Based on murmuration, flocking or swarming patterns, this work invites viewers to consider what emergent order might be in the process of forming.

But this murmuration is made of tiny boats-like forms made from branches and leaves. Coracles are bent branch boats, the most ancient type of boat constructed all over the globe. These hand-held sculptural coracles are woven with sage branches and skinned with hog gut. The salal leaf boats are bound with notes of cryptic text. Both address the complexity and fragility of life on a planet in the midst of a changing system.

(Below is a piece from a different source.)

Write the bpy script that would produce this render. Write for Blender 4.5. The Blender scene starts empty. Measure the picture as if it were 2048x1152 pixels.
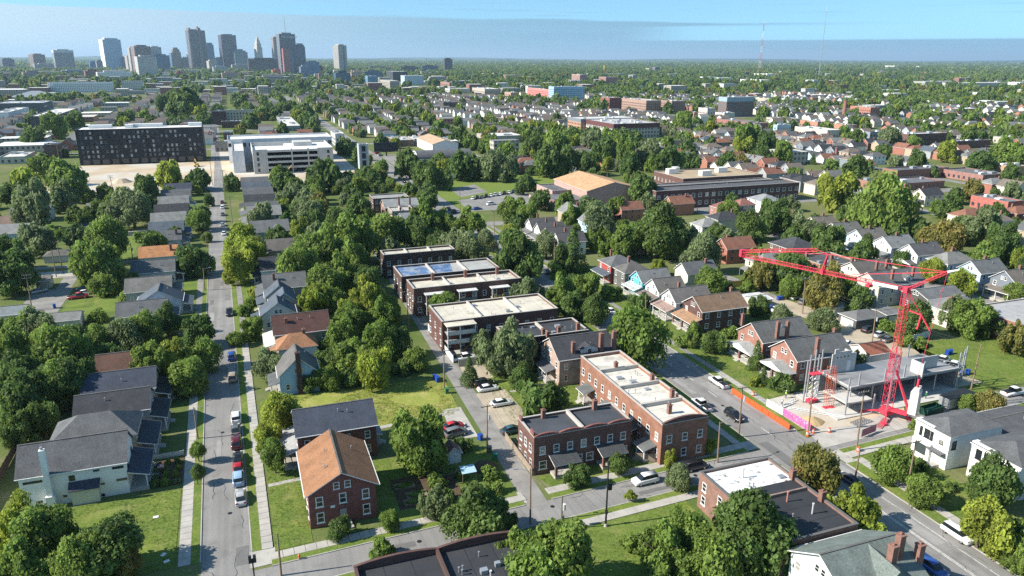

The notes quote a wide range of writers­: Robert Bringhurst, Joanna Macy, Thomas Berry, Catherine Keller, Pope Francis, Tim Lilburn, Jan Zwicky, all who address inter-species commonalities–both physical and experiential–in light of climate change. These tiny objects intertwine human communication, lore and wisdom with the more-than-human life forms with whom we share a dependency on earth’s elements. The odd, entangled, boat-like forms imply a shared journey. By layering embodiment and environmental metaphors, and hinting at the sentience of material itself, we invite viewers to imagine what the earth would whisper to us if we had ears to hear. What if we were to cultivate a new intimacy with other forms of life on earth? What would this intimacy reveal to us?